Foam Lake Birding No. 57

No. 57
Even though fall does not officially arrive until September 22 and in spite of the green trees and the many green crops in the field, the first signs of fall are definitely here. Some crops are ready for harvesting and the first fall birds (Boreal and Arcticnesters) are starting to arrive and can be found in the countryside and in our backyards. In rural areas, I have seen small scattered flocks of Sandhill Cranes and Snow Geese. All of these appear to be family groups. The Snow Geese were a complete surprise as I have seen only large flocks in the past. Perhaps these were local nesters. If they were, this would be a highly unusual event as Snow Geese are known to nest only in the high Arctic. In our backyard, I have seen Tennessee Warblers, Redstarts, Water Thrushes, Blue Headed Vireos and Rose Breasted Grosbeaks to date. Finally, our colony of Purple Martins has been absent for over a week now, even though there are other colonies still present in town.
Identifying fall birds is an entirely different experience from that of identifying them in the spring. Most spring birds, males especially, are uniquely coloured in their bright and fresh spring plumages. In the fall, many males molt to drab colours like the females making identification more difficult. Added to that are the juveniles from the current year’s hatch, some of which look like entirely different species altogether. For example, the Boreal Forest has large numbers of Grey Jays (Whisky Jacks) that are Robin sized fluffy grayish white birds that look like over blown Chickadees. The juveniles, however, are all black giving the impression that there are two species of Grey Jays. The point is that identification of fall birds is a real challenge and takes quite a bit of effort. It is a bit like putting together a 2000 piece jig saw puzzle – difficult, but worth it.
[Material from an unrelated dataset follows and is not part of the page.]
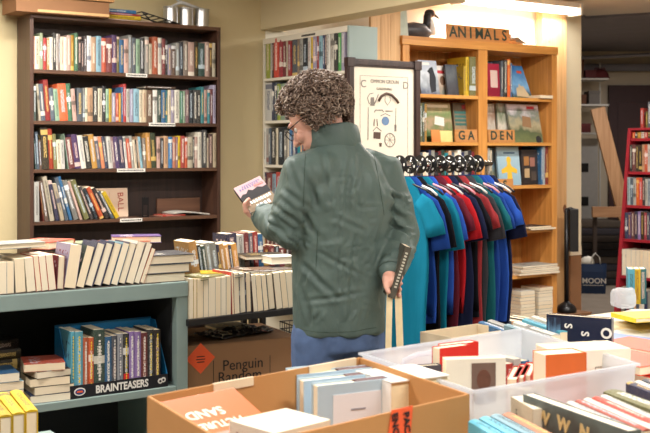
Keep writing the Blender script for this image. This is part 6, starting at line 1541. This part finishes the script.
for h_, k_, a_2 in ((hipL, kn[0], an[0]), (hipR, kn[1], an[1])):
    capsule(body, [h_, (h_+k_)/2, k_, (k_*0.6+a_2*0.4), a_2], [0.082, 0.070, 0.054, 0.052, 0.036])
    capsule(body, [a_2-Vector((0,0,0.035))-Fv*0.03, a_2-Vector((0,0,0.045))+Fv*0.06, a_2-Vector((0,0,0.05))+Fv*0.14], [(0.032,0.030), (0.038,0.028), (0.034,0.020)])
# the held paperback (defined first so the fingers can close on it)
Bu = Vector((0.0926, 0.024, 0.0444)); Bv = Vector((0.074, -0.136, -0.0815))
TLb = W(233.5, 188.5, 4.03)
Bu = Bu.normalized()*0.110; Bv = (Bv-Bu.normalized()*Bv.dot(Bu.normalized())).normalized()*0.178
Bn = -Bu.cross(Bv).normalized()
def bp_(a, b, c=0.0): return TLb + Bu*a + Bv*b + Bn*c
# left hand under and around the lower left edge of the book
def hand(bm, wrist, palm_c, finger_specs, thumb, palm_r=(0.024, 0.015)):
    d = (palm_c-wrist)
    capsule(bm, [wrist, wrist+d*0.5, palm_c, palm_c+d*0.25], [0.024, 0.028, 0.030, 0.028], 14)
    for pts in finger_specs: capsule(bm, pts, [0.0098, 0.0092, 0.0086, 0.0078][:len(pts)] if len(pts) <= 4 else [0.0095]*len(pts), 10)
    capsule(bm, thumb, [0.0125, 0.0115, 0.0100, 0.0088][:len(thumb)], 10)
pal = bp_(0.18, 0.80, -0.030)
fing = []
for i, (a, L_) in enumerate(((0.62, 1.0), (0.45, 1.0), (0.28, 0.95), (0.12, 0.85))):
    b0 = 0.80-0.03*i
    root = pal + Bv.normalized()*(-0.020+0.014*i-0.006) + Bu.normalized()*0.01
    # fingers spread behind the book, pointing across it
    s_ = bp_(0.25, 0.62+0.115*i, -0.034)
    fing.append([pal.lerp(s_, 0.55), s_, bp_(0.50, 0.58+0.115*i, -0.030), bp_(0.72*L_, 0.56+0.115*i, -0.026)])
thumb = [pal + Bn*0.004, bp_(-0.10, 0.78, -0.012), bp_(-0.02, 0.72, 0.010), bp_(0.17, 0.66, 0.0125)]
hand(body, Lwr, pal, fing, thumb)
# right hand behind the back, closing on a book's spine
Wk = lambda px, py, Z: W(px, py, Z)
bk_top, bk_bot = Wk(408.5, 247, 3.70), Wk(391, 300, 3.70)
axis = (bk_bot-bk_top); bl_n = axis.normalized()
side = Vector((1.0, 0.12, 0)).normalized(); side = (side-bl_n*side.dot(bl_n)).normalized(); nr = bl_n.cross(side)
rp = Wk(390.5, 279, 3.735)
rf = []
for i in range(4):
    c0 = Wk(390.5+0.8*i, 274+6.0*i, 3.715); 
    rf.append([rp.lerp(c0, 0.5), Wk(391+0.4*i, 276+6.2*i, 3.745), Wk(397+0.2*i, 277+6.2*i, 3.752), Wk(401.5-0.6*i, 277.5+6.0*i, 3.735-0.002*i)])
hand(body, Rwr, rp, rf, [rp, Wk(385.5, 277, 3.715), Wk(386, 286, 3.70), Wk(388.5, 292, 3.685)])
bm_me = fused(body, 0.0042, 3)
def skin_mat():
    m, nt, b = newmat('skin'); tc = N(nt, 'ShaderNodeTexCoord'); nz = N(nt, 'ShaderNodeTexNoise'); nz.inputs['Scale'].default_value = 28; nt.links.new(tc.outputs['Object'], nz.inputs['Vector'])
    nt.links.new(mixc(nt, nz.outputs['Fac'], rgba((200, 142, 124)), rgba((224, 176, 156))), b.inputs['Base Color'])
    b.inputs['Roughness'].default_value = 0.5; b.inputs['Subsurface Weight'].default_value = 0.12; b.inputs['Subsurface Radius'].default_value = (0.02, 0.008, 0.004); b.inputs['Subsurface Scale'].default_value = 0.5
    return m
skin = skin_mat()
obj('body', bm_me, skin, person, LOC)
for s in (1, -1):
    bm = B(); ell(bm, (s*0.030, 0.068, 0.012), (0.0115, 0.0115, 0.0115), HM, 14); e_ = obj('eye', bm, plain('eye_white', (225, 220, 214), 0.2), person, LOC)
    bm = B(); ell(bm, (s*0.030, 0.0775, 0.010), (0.005, 0.0035, 0.005), HM, 10); obj('iris', bm, plain('iris_brown', (60, 44, 36), 0.2), e_)
    bm = B(); tube(bm, [hp(s*0.014, 0.092, 0.034), hp(s*0.030, 0.094, 0.040), hp(s*0.048, 0.080, 0.034)], [0.002, 0.0035, 0.002], 8); obj('eyebrow', bm, plain('eyebrow_grey', (110, 92, 80), 0.8), person, LOC)
bm = B(); tube(bm, [hp(-0.020, 0.0945, -0.0575), hp(0, 0.0985, -0.0570), hp(0.020, 0.0945, -0.0575)], [0.002, 0.0042, 0.002], 8); obj('lips', bm, plain('lip_rose', (176, 92, 86), 0.45), person, LOC)
# glasses
gl = B()
for s in (1, -1):
    pts = [hp(s*0.034+0.024*math.cos(k*PI/9), 0.106, 0.010+0.019*math.sin(k*PI/9)) for k in range(19)]; tube(gl, pts, 0.0018, 6)
    tube(gl, [hp(s*0.058, 0.106, 0.014), hp(s*0.078, 0.085, 0.016), hp(s*0.086, 0.02, 0.016), hp(s*0.088, -0.015, 0.010)], 0.0018, 6)
tube(gl, [hp(-0.010, 0.106, 0.014), hp(0, 0.110, 0.017), hp(0.010, 0.106, 0.014)], 0.0018, 6)
obj('glasses', gl, plain('dark_glasses_frame', (30, 30, 40), 0.25), person, LOC)
# ---- jacket
jk = B()
JR = [(0.052,3.86,0.800,0.168,0.128),(0.052,3.86,0.83,0.170,0.130),(0.054,3.86,0.95,0.174,0.132),(0.056,3.86,1.08,0.178,0.134),(0.058,3.855,1.20,0.184,0.136),(0.060,3.85,1.30,0.186,0.132),(0.060,3.85,1.365,0.172,0.118),(0.056,3.852,1.415,0.135,0.100),(0.048,3.855,1.450,0.098,0.088),(0.042,3.858,1.475,0.080,0.078),(0.038,3.86,1.49,0.078,0.076),(0.036,3.862,1.50,0.076,0.073)]
rings_loft(jk, JR, (Rv, Fv), 40)
capsule(jk, [Lsh+Vector((0.05,0.02,0.0)), Lsh, (Lsh+Lel)/2+Vector((-0.008,0,0)), Lel+Vector((0,0.01,0.012)), (Lel+Lwr)/2+Vector((0,0,0.006)), Lwr*0.85+Lel*0.15, Lwr*0.97+Lel*0.03], [0.086, 0.084, 0.080, 0.074, 0.066, 0.056, 0.047], 20)
capsule(jk, [Rsh-Vector((0.06,0.0,-0.005)), Rsh, (Rsh+Rel)/2+Vector((0.004,0,0)), Rel, (Rel+Rwr)/2, Rwr*0.85+Rel*0.15, Rwr], [0.086, 0.085, 0.080, 0.074, 0.064, 0.054, 0.047], 20)
jme = fused(jk, 0.0068, 10)
# folds: ridges and valleys along drawn lines + soft cloth noise
rnd = random.Random(12)
folds = []   # (p, q, width, depth)
def fold(a, b, w, d): folds.append((Vector(a), Vector(b), w, d))
bk = lambda px, py, Z=3.72: W(px, py, Z)
for (x1, y1, x2, y2, w, d) in ((322,150,330,205,.010,.008),(352,150,346,215,.010,.007),(300,165,322,212,.012,.010),(296,200,318,238,.010,.010),(330,215,372,235,.009,.006),(316,250,372,282,.008,.006),(300,262,340,300,.010,.008),(310,300,376,292,.008,.006),(340,170,336,322,.006,.004),(372,170,386,225,.010,.008),(384,160,398,215,.010,.008),(300,285,312,326,.010,.007),(355,240,350,318,.010,.006),(366,300,360,326,.008,.006)):
    fold(bk(x1, y1), bk(x2, y2), w, d)
for (x1, y1, x2, y2, w, d) in ((276,205,300,225,.009,.011),(270,222,296,240,.009,.010),(283,188,308,208,.010,.010),(268,212,272,236,.008,.008),(278,232,300,246,.008,.010),(290,160,300,200,.010,.007)):
    fold(W(x1, y1, 3.70), W(x2, y2, 3.70), w, d); fold(W(x1, y1, 3.78), W(x2, y2, 3.78), w, d)
for (x1, y1, x2, y2, w, d) in ((388,222,410,236,.009,.011),(386,236,408,246,.008,.011),(390,250,406,258,.008,.010),(388,208,408,222,.010,.009),(384,262,400,266,.007,.008),(380,190,404,205,.011,.008)):
    fold(W(x1, y1, 3.84), W(x2, y2, 3.84), w, d); fold(W(x1, y1, 3.90), W(x2, y2, 3.90), w, d)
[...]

As this article will go to print over the Labour Day Weekend, which is the unofficial end of summer and the beginning of fall around here, I felt that one more article about a summer resident was in order. The bird I chose is a spectacular wader found in the plains area of south western Saskatchewan. The Long Billed Curlew is a chicken sized wader that nests far from water in partially grazed grasslands, formerly provided by bison, now by cattle. Within hours of being hatched, the young and mom head out for the nearest body of water. The buff coloured adults have no outstanding field marks, so must be identified by more subtle characteristics. The back and wings are a mottled buff and brown; when the bird raises its wings, the linings are cinnamon colour; the bill is up to nine inches in length (it does vary) and down curved. It definitely is an impressive bird.
Because of intensive agriculture and hunting pressure the Long Billed Curlew more or less disappeared from Saskatchewan, but appears to be making a comeback. Bird surveys show a marked increase in numbers. The first one I saw was in 1995 just off the Trans Canada Highway near Maple Creek. Since then, I have seen them elsewhere in Mexico and the USA. This week’s picture was taken on its wintering grounds in the Batiquitos Lagoon near Carlsbad, CA. This is one bird that just might be spotted by people who spend some time in the Saskatchewan grasslands.